Now, since we've laid that to rest, on to the Poor Widow Bogey... :-)

Bayard said...

"You seem to have ignored every single argument against this from the last few decades."

Mark, perhaps you should send him "KLN, the Complete Works".

Mark Wadsworth said...

D, LB, it is a very useful exchange, if only because it reassures me that there are plenty of other people with the patience to chip away at the likes of Dean.

B, perhaps I should. But the Homeys are capable of operating on a different level of reality and contradicting themselves, so unless they are actually interested in facts and logic, it is all for nothing.

Physiocrat said...

Dean has now moved the goalposts.

Mark Wadsworth said...

Phys, it looks to me like he gave in fairly graciously an hour ago.

Physiocrat said...

Richard Dean moved the goalposts and suggested that it would benefit the rich.

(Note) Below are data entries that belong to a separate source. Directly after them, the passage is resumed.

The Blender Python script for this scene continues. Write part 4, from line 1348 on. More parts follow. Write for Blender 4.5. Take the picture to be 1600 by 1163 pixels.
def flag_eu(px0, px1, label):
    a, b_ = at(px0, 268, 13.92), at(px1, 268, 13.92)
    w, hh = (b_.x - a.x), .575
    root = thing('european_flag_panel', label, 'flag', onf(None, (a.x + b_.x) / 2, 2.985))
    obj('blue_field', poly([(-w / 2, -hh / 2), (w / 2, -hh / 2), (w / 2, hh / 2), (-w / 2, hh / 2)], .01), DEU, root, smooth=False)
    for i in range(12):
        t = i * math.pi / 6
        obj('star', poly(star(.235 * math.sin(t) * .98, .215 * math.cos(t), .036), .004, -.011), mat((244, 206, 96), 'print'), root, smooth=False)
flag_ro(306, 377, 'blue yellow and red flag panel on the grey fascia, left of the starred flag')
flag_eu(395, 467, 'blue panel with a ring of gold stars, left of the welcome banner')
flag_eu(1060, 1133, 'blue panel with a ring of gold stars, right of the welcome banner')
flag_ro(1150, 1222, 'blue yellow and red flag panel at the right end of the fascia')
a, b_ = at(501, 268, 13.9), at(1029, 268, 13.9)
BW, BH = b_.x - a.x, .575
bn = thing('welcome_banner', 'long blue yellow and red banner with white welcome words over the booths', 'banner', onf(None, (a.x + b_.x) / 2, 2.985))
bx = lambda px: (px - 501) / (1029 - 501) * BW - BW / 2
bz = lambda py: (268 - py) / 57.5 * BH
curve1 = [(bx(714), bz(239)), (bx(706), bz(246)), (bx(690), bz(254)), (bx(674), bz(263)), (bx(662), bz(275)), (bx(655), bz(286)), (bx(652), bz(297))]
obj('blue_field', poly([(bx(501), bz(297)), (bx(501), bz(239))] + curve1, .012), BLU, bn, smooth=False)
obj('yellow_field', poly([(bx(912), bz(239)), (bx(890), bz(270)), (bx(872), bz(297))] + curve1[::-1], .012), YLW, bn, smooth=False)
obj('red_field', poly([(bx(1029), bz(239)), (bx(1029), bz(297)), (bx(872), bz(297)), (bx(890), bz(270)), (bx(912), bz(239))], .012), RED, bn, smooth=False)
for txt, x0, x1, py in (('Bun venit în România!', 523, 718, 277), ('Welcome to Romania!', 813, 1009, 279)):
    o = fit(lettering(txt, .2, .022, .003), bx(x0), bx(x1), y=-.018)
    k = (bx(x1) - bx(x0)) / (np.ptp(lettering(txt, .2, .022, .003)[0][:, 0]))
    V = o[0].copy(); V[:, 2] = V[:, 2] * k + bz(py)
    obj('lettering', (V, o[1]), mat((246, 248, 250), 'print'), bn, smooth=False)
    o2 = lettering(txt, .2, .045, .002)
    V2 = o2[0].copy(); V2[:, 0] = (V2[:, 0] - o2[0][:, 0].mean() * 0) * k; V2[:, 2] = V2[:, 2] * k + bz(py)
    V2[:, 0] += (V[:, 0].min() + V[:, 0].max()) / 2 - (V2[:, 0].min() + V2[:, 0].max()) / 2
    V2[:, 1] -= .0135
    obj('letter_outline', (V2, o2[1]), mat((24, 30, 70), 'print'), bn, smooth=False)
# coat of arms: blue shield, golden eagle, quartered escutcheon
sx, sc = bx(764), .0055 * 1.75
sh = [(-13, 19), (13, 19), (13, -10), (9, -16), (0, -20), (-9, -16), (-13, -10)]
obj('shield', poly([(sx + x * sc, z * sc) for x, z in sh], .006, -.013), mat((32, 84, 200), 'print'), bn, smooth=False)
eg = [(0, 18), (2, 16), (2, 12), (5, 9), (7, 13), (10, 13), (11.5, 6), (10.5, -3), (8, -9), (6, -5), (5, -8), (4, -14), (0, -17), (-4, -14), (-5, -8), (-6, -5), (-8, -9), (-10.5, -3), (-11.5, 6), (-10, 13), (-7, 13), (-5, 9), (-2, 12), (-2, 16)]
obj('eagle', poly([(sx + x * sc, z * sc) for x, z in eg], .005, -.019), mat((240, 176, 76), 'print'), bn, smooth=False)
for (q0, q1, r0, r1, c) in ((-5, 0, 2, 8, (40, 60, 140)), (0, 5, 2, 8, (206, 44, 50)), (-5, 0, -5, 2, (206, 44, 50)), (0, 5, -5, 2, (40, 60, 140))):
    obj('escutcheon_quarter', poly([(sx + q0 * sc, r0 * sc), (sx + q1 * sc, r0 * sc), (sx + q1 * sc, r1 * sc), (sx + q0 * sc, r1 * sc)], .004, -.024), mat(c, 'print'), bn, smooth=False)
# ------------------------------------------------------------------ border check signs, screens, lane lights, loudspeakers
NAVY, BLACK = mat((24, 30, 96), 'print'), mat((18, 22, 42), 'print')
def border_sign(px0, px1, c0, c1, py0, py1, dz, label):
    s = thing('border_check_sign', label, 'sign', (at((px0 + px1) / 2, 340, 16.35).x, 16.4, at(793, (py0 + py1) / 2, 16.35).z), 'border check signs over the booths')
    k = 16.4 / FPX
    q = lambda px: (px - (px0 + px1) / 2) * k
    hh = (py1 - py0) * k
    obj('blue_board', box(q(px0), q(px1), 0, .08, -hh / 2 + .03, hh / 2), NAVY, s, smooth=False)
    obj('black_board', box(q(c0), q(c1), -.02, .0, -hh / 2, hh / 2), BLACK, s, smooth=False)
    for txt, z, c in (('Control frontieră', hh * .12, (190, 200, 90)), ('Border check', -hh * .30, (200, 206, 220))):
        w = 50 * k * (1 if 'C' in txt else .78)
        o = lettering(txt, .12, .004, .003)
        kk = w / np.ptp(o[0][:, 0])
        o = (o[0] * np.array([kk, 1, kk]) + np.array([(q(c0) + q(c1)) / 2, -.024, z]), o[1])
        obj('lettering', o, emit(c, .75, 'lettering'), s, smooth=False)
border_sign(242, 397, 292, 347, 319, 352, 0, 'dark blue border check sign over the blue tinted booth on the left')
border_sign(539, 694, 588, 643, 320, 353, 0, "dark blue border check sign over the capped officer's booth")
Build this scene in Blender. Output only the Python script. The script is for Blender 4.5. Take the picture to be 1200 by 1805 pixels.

If this idea gets around, the LVTC is going to get deluged with cash from wealthy benefactors, so we are planning to appoint a firm of parliamentary lobbyists, and a top advertising agency, and run a high profile campaign.

Mark Wadsworth said...

Phys, I didn't see that bit. but yes, I've had that crap a dozen times: "Spongers will love Georgism because of the CI, the wealthy wil find ways of avoiding the LVT or move abroad and so the "squeezed middle" would end up even worse off."

Truth is, Georgism starts in the middle and works outwards, I see no reason to fret about its impact on extremes and the (genuinely) hard working middle would obviously be better off.

Physiocrat said...

Dean is putting up goalposts all round the field now.

But we are still waiting to be approached by Grosvenor Estates so that we can really bring LVT on.

Mark Wadsworth said...

Phys, yes, he's churning out the same tedious old KLN's again, he's off in la la land with his intrepid frontiersmen building villages in the middle of nowhere.

Keep up the good work, I might cut and paste a bit of his idiocy and your replies for future episodes.